INTERVIEW 🎙️ Professeur de mathématiques au collège de l’Eganaude à Biot, dans les Alpes-Maritimes, et président de la Régionale Nice–Corse de l’APMEP, Sylvain Etienne explore depuis plusieurs années l’apport du digital dans la pédagogie des mathématiques. Rencontre avec un enseignant passionné, pour qui pensée algorithmique, calculatrices avancées et autonomie des élèves constituent des leviers d’apprentissage essentiels.
Du « numérique » au « digital » : une précision utile
Dès les premières minutes de l’entretien, Sylvain Etienne souligne un point fondamental : les mots comptent.
J’ai arrêté de parler de numérique, je parle plutôt de digital (…) parce que numérique ça veut dire nombre. On ne s’était pas compris avec un collègue, alors je parle désormais d’usage digital.

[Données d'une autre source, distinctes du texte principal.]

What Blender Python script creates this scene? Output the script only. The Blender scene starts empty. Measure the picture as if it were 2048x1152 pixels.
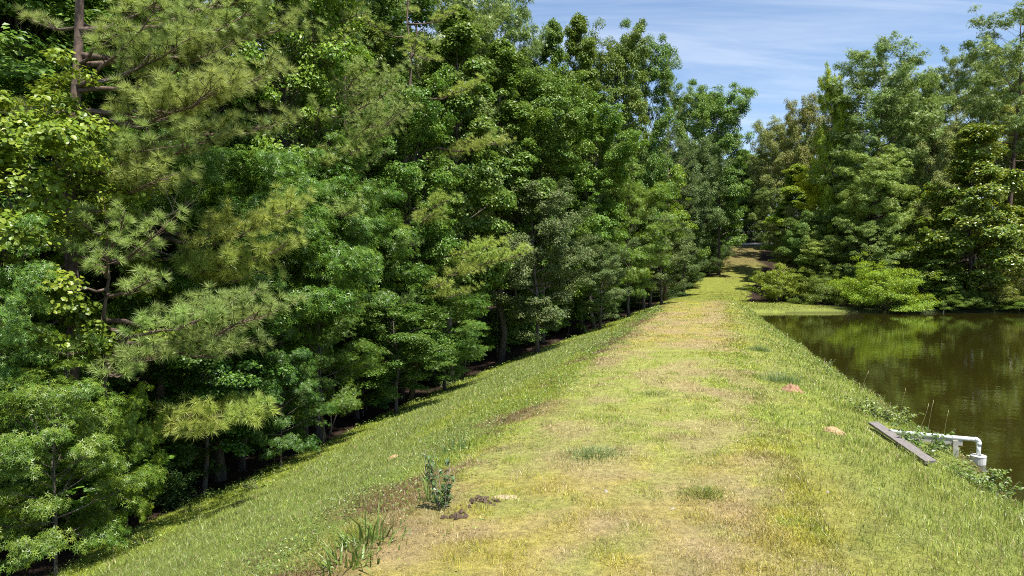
import bpy, math, random
import numpy as np
from mathutils import Vector

# ------------------------------------------------------------------ camera, sky, sun
SC = bpy.context.scene
COL = SC.collection
CAM_Z, PITCH, FPX = 4.2, math.radians(1.486), 1388.0
cam_d = bpy.data.cameras.new('camera')
cam_d.sensor_width = 36.0
cam_d.lens = 36.0 * FPX / 2048.0
cam_d.clip_end = 2000
cam = bpy.data.objects.new('camera', cam_d)
COL.objects.link(cam)
cam.location = (0, 0, CAM_Z)
cam.rotation_euler = (math.radians(90) - PITCH, 0, 0)
SC.camera = cam

SUN_AZ, SUN_EL = math.radians(140), math.radians(66)     # azimuth clockwise from +Y
SKY_STRENGTH, SUN_STRENGTH, EXPOSURE = 0.096, 5.0, 0.95
world = bpy.data.worlds.new('World')
SC.world = world
world.use_nodes = True
wn, wl = world.node_tree.nodes, world.node_tree.links
bg = wn['Background']
sky = wn.new('ShaderNodeTexSky')
sky.sky_type = 'NISHITA'
sky.sun_disc = False
sky.sun_elevation = SUN_EL
sky.sun_rotation = SUN_AZ
sky.air_density = 1.0
sky.dust_density = 0.3
sky.ozone_density = 3.2
tc = wn.new('ShaderNodeTexCoord')
sep = wn.new('ShaderNodeSeparateXYZ')
wl.new(tc.outputs['Generated'], sep.inputs[0])


def wmath(op, a, b=None):
    n = wn.new('ShaderNodeMath')
    n.operation = op
    for i, v in enumerate((a, b)):
        if v is None:
            continue
        if hasattr(v, 'node'):
            wl.new(v, n.inputs[i])
        else:
            n.inputs[i].default_value = v
    return n.outputs[0]


zz = wmath('MAXIMUM', wmath('ADD', sep.outputs[2], 0.10), 0.03)
comb = wn.new('ShaderNodeCombineXYZ')
wl.new(wmath('DIVIDE', sep.outputs[0], zz), comb.inputs[0])
wl.new(wmath('DIVIDE', sep.outputs[1], zz), comb.inputs[1])
mp = wn.new('ShaderNodeMapping')
mp.inputs['Rotation'].default_value = (0, 0, math.radians(-24))
mp.inputs['Scale'].default_value = (0.75, 3.2, 1)
wl.new(comb.outputs[0], mp.inputs[0])
n1 = wn.new('ShaderNodeTexNoise')
n1.inputs['Scale'].default_value = 1.1
n1.inputs['Detail'].default_value = 7
n1.inputs['Roughness'].default_value = 0.62
n1.inputs['Distortion'].default_value = 0.5
wl.new(mp.outputs[0], n1.inputs['Vector'])
ramp = wn.new('ShaderNodeValToRGB')
ramp.color_ramp.elements[0].position = 0.40
ramp.color_ramp.elements[0].color = (0.03, 0.03, 0.03, 1)
ramp.color_ramp.elements[1].position = 0.78
ramp.color_ramp.elements[1].color = (0.50, 0.50, 0.50, 1)
wl.new(n1.outputs['Fac'], ramp.inputs[0])
wmix = wn.new('ShaderNodeMixRGB')
wmix.inputs['Color2'].default_value = (6.0, 6.3, 6.8, 1)
wl.new(ramp.outputs[0], wmix.inputs['Fac'])
wl.new(sky.outputs[0], wmix.inputs['Color1'])
wl.new(wmix.outputs[0], bg.inputs['Color'])
bg.inputs['Strength'].default_value = SKY_STRENGTH

sun_d = bpy.data.lights.new('sun', 'SUN')
sun_d.energy = SUN_STRENGTH
sun_d.angle = math.radians(0.53)
sun_d.color = (1.0, 0.95, 0.86)
sun = bpy.data.objects.new('sun', sun_d)
COL.objects.link(sun)
sdir = Vector((math.sin(SUN_AZ) * math.cos(SUN_EL), math.cos(SUN_AZ) * math.cos(SUN_EL), math.sin(SUN_EL)))
sun.rotation_euler = sdir.to_track_quat('Z', 'Y').to_euler()
sun.location = (60, -20, 80)

SC.view_settings.view_transform = 'Standard'
SC.view_settings.look = 'None'
SC.view_settings.exposure = EXPOSURE
SC.view_settings.gamma = 1
SC.view_settings.use_curve_mapping = False
SC.render.engine = 'CYCLES'
SC.cycles.use_denoising = False
SC.cycles.filter_width = 1.05
SC.cycles.use_adaptive_sampling = False
SC.cycles.sample_clamp_indirect = 4.0
SC.cycles.max_bounces = 8
SC.cycles.diffuse_bounces = 3
SC.cycles.glossy_bounces = 2
SC.cycles.transmission_bounces = 3
SC.cycles.transparent_max_bounces = 4
SC.cycles.caustics_reflective = False
SC.cycles.caustics_refractive = False


# ------------------------------------------------------------------ helpers
def at(px, py, d):
    """World point seen at photograph pixel (px, py) when it lies d metres in front."""
    x, v = (px - 1024) / FPX, (576 - py) / FPX
    fy, fz = math.cos(PITCH) + v * math.sin(PITCH), -math.sin(PITCH) + v * math.cos(PITCH)
    k = d / fy
    return np.array((x * k, d, CAM_Z + fz * k))


def hash2(ix, iy, seed):
    h = (ix.astype(np.int64) * 374761393 + iy.astype(np.int64) * 668265263 + seed * 1442695041) & 0xFFFFFFFF
    h = ((h ^ (h >> 13)) * 1274126177) & 0xFFFFFFFF
    h = h ^ (h >> 16)
    return (h & 0xFFFF) / 65535.0


def vnoise(x, y, seed=0):
    ix, iy = np.floor(x), np.floor(y)
    fx, fy = x - ix, y - iy
    fx, fy = fx * fx * (3 - 2 * fx), fy * fy * (3 - 2 * fy)
    a, b = hash2(ix, iy, seed), hash2(ix + 1, iy, seed)
    c, d = hash2(ix, iy + 1, seed), hash2(ix + 1, iy + 1, seed)
    return (a * (1 - fx) + b * fx) * (1 - fy) + (c * (1 - fx) + d * fx) * fy


def fbm(x, y, seed=0, octaves=4):
    s, a, t = 0, 1.0, 0
    for o in range(octaves):
        s = s + a * vnoise(x * 2 ** o, y * 2 ** o, seed + o * 17)
        t += a
        a *= 0.5
    return s / t


def norm(v):
    return v / np.maximum(np.linalg.norm(v, axis=-1, keepdims=True), 1e-9)


def mesh_tris(name, V, T, mat, col=None, smooth=False):
    V, T = np.asarray(V, np.float32), np.asarray(T, np.int32)
    me = bpy.data.meshes.new(name)
    me.vertices.add(len(V))
    me.vertices.foreach_set('co', V.ravel())
    me.loops.add(T.size)
    me.loops.foreach_set('vertex_index', T.ravel())
    me.polygons.add(len(T))
    me.polygons.foreach_set('loop_start', np.arange(0, T.size, 3, dtype=np.int32))
    me.update(calc_edges=True)
    me.polygons.foreach_set('use_smooth', np.full(len(T), bool(smooth)))
    if col is not None:
        ca = me.color_attributes.new('tint', 'FLOAT_COLOR', 'POINT')
        c4 = np.ones((len(V), 4), np.float32)
        c4[:, :3] = col
        ca.data.foreach_set('color', c4.ravel())
    me.materials.append(mat)
    return me


class Tri:
    def __init__(self):
        self.V, self.T, self.n = [], [], 0

    def add(self, V, T):
        self.V.append(np.asarray(V, float))
        self.T.append(np.asarray(T, int) + self.n)
        self.n += len(V)

    def tube(self, P, R, sides=6, cap=True):
        P, R = np.asarray(P, float), np.asarray(R, float)
        k = len(P)
        tan = norm(np.gradient(P, axis=0))
        ref = np.array((0.0, 0.0, 1.0)) if abs(tan[0][2]) < 0.9 else np.array((1.0, 0.0, 0.0))
        s = norm(np.cross(tan, ref))
        u = np.cross(s, tan)
        a = np.linspace(0, 2 * math.pi, sides, endpoint=False)
        ring = np.cos(a)[None, :, None] * s[:, None, :] + np.sin(a)[None, :, None] * u[:, None, :]
        V = P[:, None, :] + ring * R[:, None, None]
        V = V.reshape(-1, 3)
        T = []
        for i in range(k - 1):
            for j in range(sides):
                a0, a1 = i * sides + j, i * sides + (j + 1) % sides
                b0, b1 = a0 + sides, a1 + sides
                T += [(a0, a1, b1), (a0, b1, b0)]
        if cap:
            for i, flip in ((0, True), (k - 1, False)):
                o = i * sides
                for j in range(1, sides - 1):
                    T.append((o, o + j + 1, o + j) if flip else (o, o + j, o + j + 1))
        self.add(V, T)

    def box(self, c, s, ax=None, wob=0.0, rng=None):
        """box at centre c, half sizes s, axes ax (3 row vectors)"""
        ax = np.eye(3) if ax is None else np.asarray(ax)
        q = np.array([(x, y, z) for x in (-1, 1) for y in (-1, 1) for z in (-1, 1)], float) * np.asarray(s)
        if wob:
            q = q + rng.normal(0, wob, q.shape)
        V = np.asarray(c) + q @ ax
        T = [(0, 1, 3), (0, 3, 2), (4, 6, 7), (4, 7, 5), (0, 4, 5), (0, 5, 1), (2, 3, 7), (2, 7, 6), (0, 2, 6), (0, 6, 4), (1, 5, 7), (1, 7, 3)]
        self.add(V, T)

    def build(self, name, mat, smooth=False):
        return mesh_tris(name, np.concatenate(self.V), np.concatenate(self.T), mat, smooth=smooth)


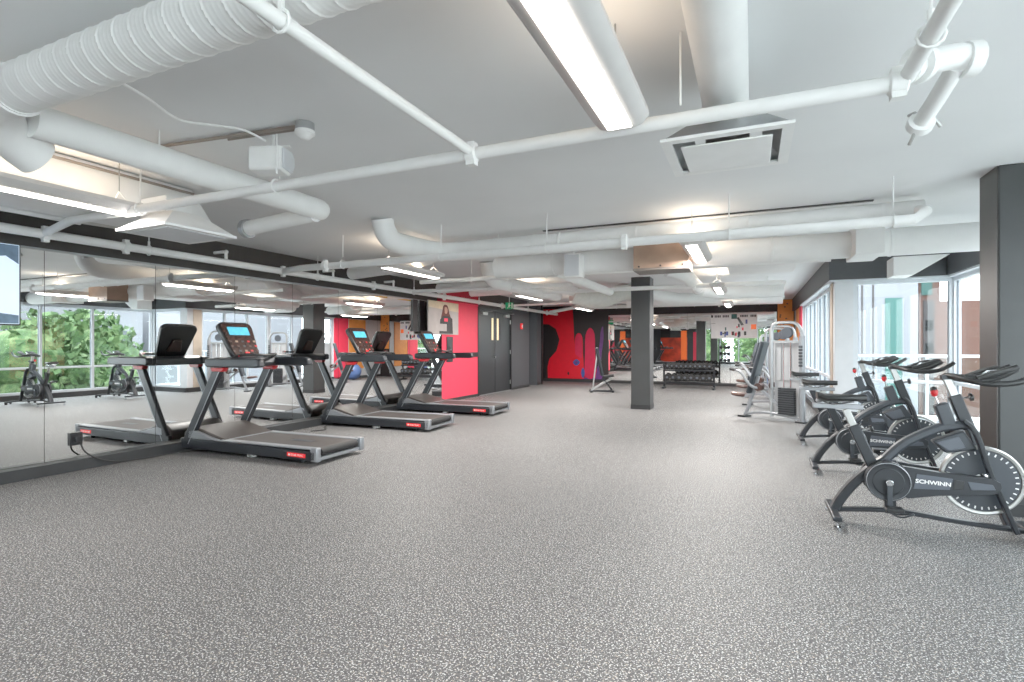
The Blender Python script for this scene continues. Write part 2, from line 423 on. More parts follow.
mshape([(772, 465), (778, 400), (788, 370), (800, 400), (812, 465)], 'purple', .018, 3)
mshape([(642, 355), (662, 336), (682, 355), (662, 374)], 'mblue', .02, 4)
mshape([(653, 355), (662, 345), (671, 355), (662, 366)], 'purple', .022, 4)
mshape([(688, 415), (699, 385), (710, 415), (699, 445)], 'mblue', .02, 4)
mshape([(700, 465), (712, 440), (740, 450), (765, 440), (775, 465)], 'purple', .02, 3)
mshape([(615, 408), (622, 416), (617, 428), (611, 418)], 'mblack', .018, 3)
tag(mu.build('wall_mural', None, smooth=False), 'dripping red, magenta and black paint mural on the end wall beside the mirrors', 'mural')
# mural on back wall (seen in the end mirrors)
tag(MB().bb((-6.2, YB+.005, .1), (-4.3, YB+.02, 1.9), m='orangemural').bb((-6.2, YB+.005, 1.9), (-5.5, YB+.03, 2.7), m='mblack').bb((-4.75, YB+.02, .3), (-4.35, YB+.03, 2.4), m='orangebtn').bb((-3.9, YB+.005, .1), (-3.65, YB+.02, 2.3), m='pink').build('wall_mural', None), 'fiery orange and red mural seen reflected above the dumbbell rack', 'mural')

# portrait poster
po = thing('portrait_picture', 'printed portrait of a long-haired person in black hung over the pink wall edge', 'poster', (XL, 0, 0))
MB().bb((.03, 10.13, 1.61), (.06, 11.47, 2.37), m='photogrey').build('print', None, po)
def pq(pts, m, d, sm=0, name='print_figure'):
    q = [V((10.13+a*1.34, 2.37-b*.76, 0)) for a, b in pts]
    if sm: q = smooth_path(q, sm, True)
    return MB().prism([(p.x, p.y) for p in q], lambda a, b, dd: V((dd, a, b)), .059, .06+d, m)
mb = pq([(0, 0), (1, 0), (1, .28), (0, .2)], 'photowarm', .001)
mb.build('print_backdrop', None, po, smooth=False)
mb = MB()
for pts, m_, d_, sm_ in (([(.53, .08), (.62, .12), (.68, .35), (.72, .5), (.5, .52), (.4, .5), (.44, .3), (.47, .13)], 'hair', .002, 3),
                         ([(.34, .98), (.37, .55), (.46, .43), (.66, .43), (.78, .5), (.8, .98)], 'mblack', .003, 0),
                         ([(.52, .16), (.6, .18), (.61, .3), (.57, .36), (.52, .33)], 'skin', .004, 3),
                         ([(.5, .5), (.62, .5), (.62, .6), (.5, .6)], 'pink', .005, 0),
                         ([(.2, .68), (.58, .68), (.58, .9), (.2, .9)], 'photogrey', .006, 0)):
    q = pq(pts, m_, d_, sm_); mb.add(q.v, q.f, m_)
mb.build('print_figure', None, po, smooth=False)

# TV on the mirror wall
tv = thing('wall_television', 'flat screen television showing a pale landscape, mounted over the mirror', 'television', (XM+.12, 2.1, 1.95))
MB().bb((.06, -.72, -.4), (.12, .72, .4), m='plasticblack').build('housing', None, tv, bevel=.006)
MB().bb((.118, -.705, -.385), (.123, .705, .385), m='tvpic').prism([(-.7, -.38), (.7, -.38), (.7, -.3), (.45, -.27), (.1, -.2), (-.3, -.28), (-.7, -.22)], lambda a, b, d: V((d, a, b)), .122, .125, 'tvblue').prism([(.3, .38), (.7, .38), (.7, .2), (.6, .27), (.5, .25), (.45, .33)], lambda a, b, d: V((d, a, b)), .122, .125, 'tvblue').build('screen', None, tv, smooth=False)
MB().bb((0, -.15, -.1), (.07, .15, .1), m='plasticblack').build('bracket', None, tv)
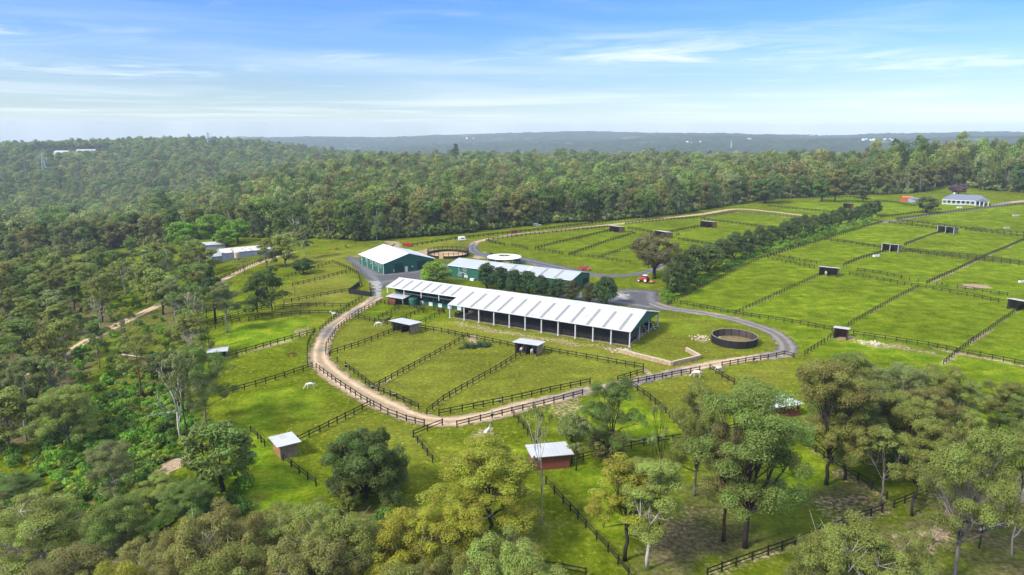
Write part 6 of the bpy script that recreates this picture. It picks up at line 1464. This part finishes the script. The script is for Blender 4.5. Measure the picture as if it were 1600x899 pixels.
def ute(name, label, px, py, ang, paint, cat, tray=True, L=4.9):
    c = at(px, py); r = empty(name, c, math.radians(ang)); tag(r, label, cat)
    b = MB(); b.hexa([(-L/2, -.85, .45), (L/2, -.85, .45), (L/2, .85, .45), (-L/2, .85, .45)], [(-L/2, -.88, .95), (L/2 - .05, -.8, .9), (L/2 - .05, .8, .9), (-L/2, .88, .95)]); o = b.build('body', M[paint], r); bevel(o, .06, 2)
    x0 = -.7 if tray else -L/2 + .15
    cb = MB().hexa([(x0, -.78, .94), (1.25, -.78, .94), (1.25, .78, .94), (x0, .78, .94)], [(x0 + .2, -.64, 1.55), (.55, -.64, 1.55), (.55, .64, 1.55), (x0 + .2, .64, 1.55)]).build('windows', M['glass'], r)
    bevel(MB().box(x0 + .15, .6, -.67, .67, 1.551, 1.64).build('roof', M[paint], r), .04, 2)
    for x, y in ((x0 + .08, -.76), (x0 + .08, .76), (1.2, -.76), (1.2, .76)): MB().bar((x, y, .95), (.55 if x > 0 else x0 + .25, y * .87, 1.56), .08, .08).build('pillar', M[paint], cb)
    if tray:
        t = MB(); t.box(-L/2 + .05, x0 - .02, -.86, -.8, .951, 1.3); t.box(-L/2 + .05, x0 - .02, .8, .86, .951, 1.3); t.box(-L/2 + .05, -L/2 + .11, -.8, .8, .951, 1.3); t.build('tray', M[paint], r)
    for x in (-1.5, 1.5):
        for y in (-.8, .8): wheel(r, x, y, .36, .24)
    for s in (-1, 1): MB().box(L/2 - .06, L/2 + .02, s * .6 - .16, s * .6 + .16, .68, .84).build('headlight', M['white'], r)
    return r
ute('utility_truck', 'small red utility truck parked on the grey lane behind the long green building', 914, 422, -20, 'redpaint', 'utility truck')
ute('parked_car', 'dark red car parked far away at the sandy track above the northern paddocks', 803, 364, 25, 'redpaint', 'car', False)
ute('parked_car', 'pale silver car parked at the forest edge beyond the sandy track', 839, 353.5, 10, 'steel', 'car', False)
ute('parked_car', 'white car standing under the verandah house porch', 1533, 321, 80, 'white', 'car', False)
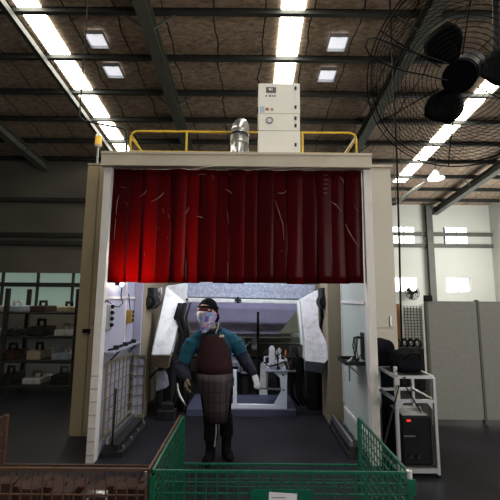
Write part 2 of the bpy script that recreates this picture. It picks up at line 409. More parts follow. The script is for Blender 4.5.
# side cabinets
def cabinet(x0, x1, front, inner, side):
    o = MB().box(x0, x1, 4.47, 6.4, 0, 3.30).build('side_cabinet', front, booth, bevel=.008)
    return o
cl = cabinet(-2.10, -1.58, M['cabtan'], None, 1)
cr = cabinet(1.27, 1.80, M['cabgrey'], None, 1)
def panel(x0, x1, z0, z1, par, m=M['cabgrey']): return MB().box(x0, x1, 4.452, 4.469, z0, z1).build('door_panel', m, par, bevel=.004)
panel(-1.93, -1.60, 1.72, 3.22, cl, M['cabtan']); dp = panel(-1.93, -1.60, 1.30, 1.68, cl, M['cabtan']); panel(-1.93, -1.60, .06, 1.26, cl, M['cabtan'])
MB().box(-1.955, -1.945, 4.46, 4.4695, 0.02, 3.28).build('seam', M['tan'], cl)
p = at(86, 331, 4.45); MB().box(p.x-.04, p.x+.05, 4.436, 4.4515, p.z-.025, p.z+.025).build('socket_cover', M['black'], cl, bevel=.003)
MB().box(-1.655, -1.63, 4.42, 4.4515, 1.33, 1.47).build('door_handle', M['black'], dp, bevel=.004)
MB().box(-2.10, -1.56, 4.46, 6.42, 3.30, 3.325).build('top_cap', M['cabtan'], cl, bevel=.004)
for z0, z1 in ((1.28, 3.24), (.06, 1.24)): panel(1.32, 1.755, z0, z1, cr)
MB().box(1.25, 1.82, 4.44, 6.42, 3.30, 3.33).build('top_cap', M['beige'], cr, bevel=.004)
for z in (3.17, 3.22): MB().box(1.345, 1.365, 4.44, 4.4515, z-.015, z+.01).build('bolt', M['latch'], cr)
MB().box(1.700, 1.72, 4.43, 4.4515, 1.3, 1.42).build('door_handle', M['alu'], cr, bevel=.004)
# booth roof + side skins (between posts and cabinets)
MB().box(-1.60, 1.30, YD+.14, 8.3, 3.05, 3.17).build('roof_deck', M['beige'], booth)
MB().box(-1.60, 1.30, 8.3, 8.38, 0, 3.17).build('rear_wall', M['olive'], booth)
lw = MB().box(-1.575, -1.535, YD+.10, 4.95, 0.0, 3.05).build('inner_side_wall', M['lilac'], booth)
rw = MB().box(1.235, 1.268, YD+.10, 5.0, 0.0, 3.05).build('inner_side_wall', M['palegreen'], booth)
MB().box(-1.575, -1.535, 4.95, 8.3, 0, 3.05).build('rear_side_wall', M['tan'], booth)
MB().box(1.235, 1.268, 5.0, 8.3, 0, 3.05).build('rear_side_wall', M['tan'], booth)
# mullions on right wall
b = MB(); b.box(1.222, 1.2345, 4.86, 4.90, 0.3, 3.04); b.box(1.222, 1.2345, 3.9, 4.86, 1.565, 1.60); b.box(1.222, 1.2345, 3.9, 4.86, .22, .26); b.build('mullion', M['postwhite'], rw)
b = MB(); b.box(-1.5345, -1.522, 3.9, 4.93, 1.60, 1.625); b.box(-1.5345, -1.522, 4.5, 4.53, 1.0, 3.04); b.build('mullion', M['postwhite'], lw)
# inner columns
o = MB().box(-1.534, -1.43, 4.86, 5.35, 0, 3.04).build('inner_column', M['lilac'], booth, bevel=.008)
MB().box(-1.4295, -1.424, 4.90, 5.33, 0, 3.0).build('column_cover', M['tan'], o)
MB().box(1.05, 1.234, 4.92, 5.4, .0, 3.04).build('inner_column', M['tan'], booth, bevel=.008)
# mesh lattice shade on left post, put in as thin coloured bands
for i in range(7): z = .07+i*.125; MB().box(-1.593, -1.517, YD-.0025, YD-.0002, z, z+.014).build('lattice_shade_band', M['latticeshade'], kids(booth)[0])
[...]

Pour lui, la démarche n’est pas centrée sur la machine mais sur la pensée qu’elle accompagne : la pensée algorithmique.
La pensée algorithmique : un levier au cœur des mathématiques
Selon l’enseignant, développer une pensée algorithmique ne nécessite pas forcément un ordinateur :
La pensée algorithmique, on n’est pas obligé d’être sur un ordinateur pour le faire. Évidemment, c’est intéressant ensuite de le mettre dans une machine, mais il y a toute une pensée à faire découvrir aux élèves.
Les mathématiques forment un terrain privilégié pour apprendre à organiser des instructions, structurer un raisonnement ou utiliser un langage clair.
Dans un programme, on commence toujours par des instructions, comme se mettre au centre, se tourner dans le bon sens… Ce sont des prérequis que l’on retrouve dans un théorème. On peut faire des parallèles et donc du transfert.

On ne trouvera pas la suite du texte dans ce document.